• **What is required**: In the listing below, find the line with "S.cycles.filter_width = 1.7", then repeat exactly every line from the top through that one.

>> BEGIN

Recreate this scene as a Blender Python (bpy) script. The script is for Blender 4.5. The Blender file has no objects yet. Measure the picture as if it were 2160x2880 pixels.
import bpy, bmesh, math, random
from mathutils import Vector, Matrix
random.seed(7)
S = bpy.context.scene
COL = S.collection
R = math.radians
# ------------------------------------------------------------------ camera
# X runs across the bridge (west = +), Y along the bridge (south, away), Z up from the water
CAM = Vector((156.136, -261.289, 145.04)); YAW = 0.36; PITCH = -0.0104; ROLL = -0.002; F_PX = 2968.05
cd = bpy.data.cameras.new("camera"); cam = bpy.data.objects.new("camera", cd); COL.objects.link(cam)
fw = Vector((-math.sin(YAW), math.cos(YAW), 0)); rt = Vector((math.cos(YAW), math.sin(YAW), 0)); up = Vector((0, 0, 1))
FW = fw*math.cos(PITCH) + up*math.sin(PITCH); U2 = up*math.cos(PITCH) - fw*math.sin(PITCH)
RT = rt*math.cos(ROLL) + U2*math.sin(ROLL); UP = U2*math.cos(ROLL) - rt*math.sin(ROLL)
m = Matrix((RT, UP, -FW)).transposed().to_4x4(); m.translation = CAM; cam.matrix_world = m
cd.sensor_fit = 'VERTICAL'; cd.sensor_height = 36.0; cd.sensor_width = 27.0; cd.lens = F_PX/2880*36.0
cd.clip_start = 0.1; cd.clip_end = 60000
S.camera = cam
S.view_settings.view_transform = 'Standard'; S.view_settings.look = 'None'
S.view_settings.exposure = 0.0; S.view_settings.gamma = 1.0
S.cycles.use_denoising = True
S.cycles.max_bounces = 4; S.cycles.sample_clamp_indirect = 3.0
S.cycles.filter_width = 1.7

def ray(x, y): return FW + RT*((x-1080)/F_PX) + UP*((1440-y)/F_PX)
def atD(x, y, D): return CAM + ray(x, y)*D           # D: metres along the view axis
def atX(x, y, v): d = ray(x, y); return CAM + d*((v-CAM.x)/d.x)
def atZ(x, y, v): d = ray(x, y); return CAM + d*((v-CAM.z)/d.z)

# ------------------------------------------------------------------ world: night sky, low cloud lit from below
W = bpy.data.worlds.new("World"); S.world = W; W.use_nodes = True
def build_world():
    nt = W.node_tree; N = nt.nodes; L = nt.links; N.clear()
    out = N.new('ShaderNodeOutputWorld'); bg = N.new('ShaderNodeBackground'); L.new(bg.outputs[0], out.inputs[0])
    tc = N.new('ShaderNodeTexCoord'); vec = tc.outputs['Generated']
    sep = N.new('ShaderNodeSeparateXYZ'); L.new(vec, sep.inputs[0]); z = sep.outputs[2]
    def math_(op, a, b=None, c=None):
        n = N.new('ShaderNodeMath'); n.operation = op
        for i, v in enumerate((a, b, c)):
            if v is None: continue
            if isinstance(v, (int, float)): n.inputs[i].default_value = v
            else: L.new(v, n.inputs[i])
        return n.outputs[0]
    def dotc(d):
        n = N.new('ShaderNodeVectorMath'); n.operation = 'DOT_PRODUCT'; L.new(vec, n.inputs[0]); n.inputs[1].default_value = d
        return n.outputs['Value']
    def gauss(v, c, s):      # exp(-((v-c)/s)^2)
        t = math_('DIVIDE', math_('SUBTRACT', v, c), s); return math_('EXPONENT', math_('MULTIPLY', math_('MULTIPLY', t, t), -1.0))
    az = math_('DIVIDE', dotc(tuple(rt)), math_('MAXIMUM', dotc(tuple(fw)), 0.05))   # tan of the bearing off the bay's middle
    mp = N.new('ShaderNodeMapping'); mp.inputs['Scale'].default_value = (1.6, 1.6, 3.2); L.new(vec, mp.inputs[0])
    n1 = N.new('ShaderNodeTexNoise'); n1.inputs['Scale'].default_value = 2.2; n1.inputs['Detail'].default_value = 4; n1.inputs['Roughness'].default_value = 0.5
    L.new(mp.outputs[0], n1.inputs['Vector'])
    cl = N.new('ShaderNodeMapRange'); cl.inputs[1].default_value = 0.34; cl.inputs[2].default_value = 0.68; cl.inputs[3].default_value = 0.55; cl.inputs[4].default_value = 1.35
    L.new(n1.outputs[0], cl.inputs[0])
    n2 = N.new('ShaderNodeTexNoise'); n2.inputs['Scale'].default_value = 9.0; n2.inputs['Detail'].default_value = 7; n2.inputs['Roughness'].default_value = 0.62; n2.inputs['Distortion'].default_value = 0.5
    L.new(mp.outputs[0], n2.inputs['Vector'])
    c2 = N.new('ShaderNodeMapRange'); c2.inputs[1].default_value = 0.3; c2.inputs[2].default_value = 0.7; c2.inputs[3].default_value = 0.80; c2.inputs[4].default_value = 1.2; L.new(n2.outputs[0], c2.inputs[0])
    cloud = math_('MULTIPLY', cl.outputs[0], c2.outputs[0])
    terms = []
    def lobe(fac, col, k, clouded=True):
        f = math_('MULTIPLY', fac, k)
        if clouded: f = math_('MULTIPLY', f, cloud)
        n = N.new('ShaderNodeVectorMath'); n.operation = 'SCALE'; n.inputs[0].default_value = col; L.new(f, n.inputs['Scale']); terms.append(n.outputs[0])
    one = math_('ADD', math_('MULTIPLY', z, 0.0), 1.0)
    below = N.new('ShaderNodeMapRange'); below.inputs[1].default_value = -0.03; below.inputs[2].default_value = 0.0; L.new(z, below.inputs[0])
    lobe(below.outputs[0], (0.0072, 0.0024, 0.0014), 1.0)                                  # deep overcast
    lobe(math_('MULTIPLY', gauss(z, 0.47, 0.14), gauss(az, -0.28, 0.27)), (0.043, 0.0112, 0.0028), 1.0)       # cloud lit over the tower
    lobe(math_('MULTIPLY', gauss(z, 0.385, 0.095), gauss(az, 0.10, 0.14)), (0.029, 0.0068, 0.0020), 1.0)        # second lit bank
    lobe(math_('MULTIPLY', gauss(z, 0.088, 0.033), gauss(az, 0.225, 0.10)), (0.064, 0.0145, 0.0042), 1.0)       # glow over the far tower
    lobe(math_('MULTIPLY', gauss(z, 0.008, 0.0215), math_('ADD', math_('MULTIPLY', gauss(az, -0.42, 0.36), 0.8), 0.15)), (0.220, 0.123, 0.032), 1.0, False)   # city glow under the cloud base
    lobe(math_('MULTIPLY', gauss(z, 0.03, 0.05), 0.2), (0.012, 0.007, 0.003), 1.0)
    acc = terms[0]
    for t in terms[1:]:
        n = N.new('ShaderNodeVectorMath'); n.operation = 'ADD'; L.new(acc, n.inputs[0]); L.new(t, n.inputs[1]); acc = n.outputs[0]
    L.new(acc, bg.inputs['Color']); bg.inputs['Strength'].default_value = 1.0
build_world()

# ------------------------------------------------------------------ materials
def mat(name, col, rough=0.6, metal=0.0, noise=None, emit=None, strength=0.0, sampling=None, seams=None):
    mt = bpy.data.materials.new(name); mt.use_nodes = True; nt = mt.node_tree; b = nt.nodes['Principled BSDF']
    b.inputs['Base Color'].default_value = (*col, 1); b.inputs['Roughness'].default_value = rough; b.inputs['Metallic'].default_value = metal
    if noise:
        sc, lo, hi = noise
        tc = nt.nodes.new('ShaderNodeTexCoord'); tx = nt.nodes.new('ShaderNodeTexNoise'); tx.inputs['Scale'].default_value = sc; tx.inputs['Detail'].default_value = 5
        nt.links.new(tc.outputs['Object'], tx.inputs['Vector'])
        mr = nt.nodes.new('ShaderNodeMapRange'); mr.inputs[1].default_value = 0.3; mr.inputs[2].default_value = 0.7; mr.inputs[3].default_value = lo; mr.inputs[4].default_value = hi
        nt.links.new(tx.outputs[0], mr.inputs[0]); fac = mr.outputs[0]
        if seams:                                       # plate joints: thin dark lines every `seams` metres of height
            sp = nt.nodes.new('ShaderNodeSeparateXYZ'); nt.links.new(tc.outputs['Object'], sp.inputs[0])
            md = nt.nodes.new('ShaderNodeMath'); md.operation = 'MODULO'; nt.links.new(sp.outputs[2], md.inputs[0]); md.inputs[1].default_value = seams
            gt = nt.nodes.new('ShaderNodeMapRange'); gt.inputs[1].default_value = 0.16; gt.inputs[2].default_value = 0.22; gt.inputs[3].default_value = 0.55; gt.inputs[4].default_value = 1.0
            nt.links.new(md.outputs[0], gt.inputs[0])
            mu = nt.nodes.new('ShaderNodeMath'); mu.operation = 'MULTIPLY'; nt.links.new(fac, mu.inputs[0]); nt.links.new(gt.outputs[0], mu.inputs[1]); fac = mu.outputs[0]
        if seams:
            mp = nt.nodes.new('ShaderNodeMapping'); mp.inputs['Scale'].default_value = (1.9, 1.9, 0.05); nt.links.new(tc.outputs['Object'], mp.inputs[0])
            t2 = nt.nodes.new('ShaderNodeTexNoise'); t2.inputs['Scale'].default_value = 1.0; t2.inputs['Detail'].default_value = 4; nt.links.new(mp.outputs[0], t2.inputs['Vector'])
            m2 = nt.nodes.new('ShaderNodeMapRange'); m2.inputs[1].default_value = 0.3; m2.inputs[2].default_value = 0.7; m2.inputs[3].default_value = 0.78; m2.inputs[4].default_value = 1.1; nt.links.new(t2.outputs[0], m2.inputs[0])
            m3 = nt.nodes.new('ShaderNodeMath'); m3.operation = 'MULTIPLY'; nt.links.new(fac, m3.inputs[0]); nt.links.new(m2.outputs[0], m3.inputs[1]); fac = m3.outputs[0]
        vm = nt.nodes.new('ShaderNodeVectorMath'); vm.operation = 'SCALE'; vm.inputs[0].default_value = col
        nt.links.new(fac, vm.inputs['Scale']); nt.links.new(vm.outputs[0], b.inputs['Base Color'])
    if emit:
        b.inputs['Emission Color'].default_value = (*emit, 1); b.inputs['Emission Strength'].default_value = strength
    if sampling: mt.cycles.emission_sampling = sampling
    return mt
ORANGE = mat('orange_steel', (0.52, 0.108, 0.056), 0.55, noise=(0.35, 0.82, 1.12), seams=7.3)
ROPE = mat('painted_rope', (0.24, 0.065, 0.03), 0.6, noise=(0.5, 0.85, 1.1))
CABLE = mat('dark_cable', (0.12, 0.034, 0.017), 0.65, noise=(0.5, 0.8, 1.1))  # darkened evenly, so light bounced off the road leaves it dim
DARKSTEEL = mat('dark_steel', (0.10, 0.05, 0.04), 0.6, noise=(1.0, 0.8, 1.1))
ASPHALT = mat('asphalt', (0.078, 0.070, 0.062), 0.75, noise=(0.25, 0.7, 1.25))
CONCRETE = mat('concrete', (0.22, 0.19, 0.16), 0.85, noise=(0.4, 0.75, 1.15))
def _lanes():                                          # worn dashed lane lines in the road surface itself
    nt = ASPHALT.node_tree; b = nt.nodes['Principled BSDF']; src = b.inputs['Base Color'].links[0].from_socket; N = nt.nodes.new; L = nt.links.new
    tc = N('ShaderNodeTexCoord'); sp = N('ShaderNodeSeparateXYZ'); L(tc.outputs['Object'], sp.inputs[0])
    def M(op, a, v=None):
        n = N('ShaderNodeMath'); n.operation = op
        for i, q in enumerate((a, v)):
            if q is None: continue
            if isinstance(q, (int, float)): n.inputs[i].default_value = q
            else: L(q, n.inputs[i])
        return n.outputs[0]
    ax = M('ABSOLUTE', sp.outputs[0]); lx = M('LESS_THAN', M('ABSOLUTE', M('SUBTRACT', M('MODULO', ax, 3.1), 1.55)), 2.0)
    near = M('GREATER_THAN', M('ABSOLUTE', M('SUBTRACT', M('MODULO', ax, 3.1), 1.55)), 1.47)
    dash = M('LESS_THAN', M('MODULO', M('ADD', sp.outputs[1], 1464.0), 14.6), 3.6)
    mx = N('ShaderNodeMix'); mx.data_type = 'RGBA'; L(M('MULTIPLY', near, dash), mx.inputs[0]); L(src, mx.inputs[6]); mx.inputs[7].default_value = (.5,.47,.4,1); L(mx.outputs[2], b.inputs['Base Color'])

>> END

• **Output below**:
Recreate this scene as a Blender Python (bpy) script. The script is for Blender 4.5. The Blender file has no objects yet. Measure the picture as if it were 2160x2880 pixels.
import bpy, bmesh, math, random
from mathutils import Vector, Matrix
random.seed(7)
S = bpy.context.scene
COL = S.collection
R = math.radians
# ------------------------------------------------------------------ camera
# X runs across the bridge (west = +), Y along the bridge (south, away), Z up from the water
CAM = Vector((156.136, -261.289, 145.04)); YAW = 0.36; PITCH = -0.0104; ROLL = -0.002; F_PX = 2968.05
cd = bpy.data.cameras.new("camera"); cam = bpy.data.objects.new("camera", cd); COL.objects.link(cam)
fw = Vector((-math.sin(YAW), math.cos(YAW), 0)); rt = Vector((math.cos(YAW), math.sin(YAW), 0)); up = Vector((0, 0, 1))
FW = fw*math.cos(PITCH) + up*math.sin(PITCH); U2 = up*math.cos(PITCH) - fw*math.sin(PITCH)
RT = rt*math.cos(ROLL) + U2*math.sin(ROLL); UP = U2*math.cos(ROLL) - rt*math.sin(ROLL)
m = Matrix((RT, UP, -FW)).transposed().to_4x4(); m.translation = CAM; cam.matrix_world = m
cd.sensor_fit = 'VERTICAL'; cd.sensor_height = 36.0; cd.sensor_width = 27.0; cd.lens = F_PX/2880*36.0
cd.clip_start = 0.1; cd.clip_end = 60000
S.camera = cam
S.view_settings.view_transform = 'Standard'; S.view_settings.look = 'None'
S.view_settings.exposure = 0.0; S.view_settings.gamma = 1.0
S.cycles.use_denoising = True
S.cycles.max_bounces = 4; S.cycles.sample_clamp_indirect = 3.0
S.cycles.filter_width = 1.7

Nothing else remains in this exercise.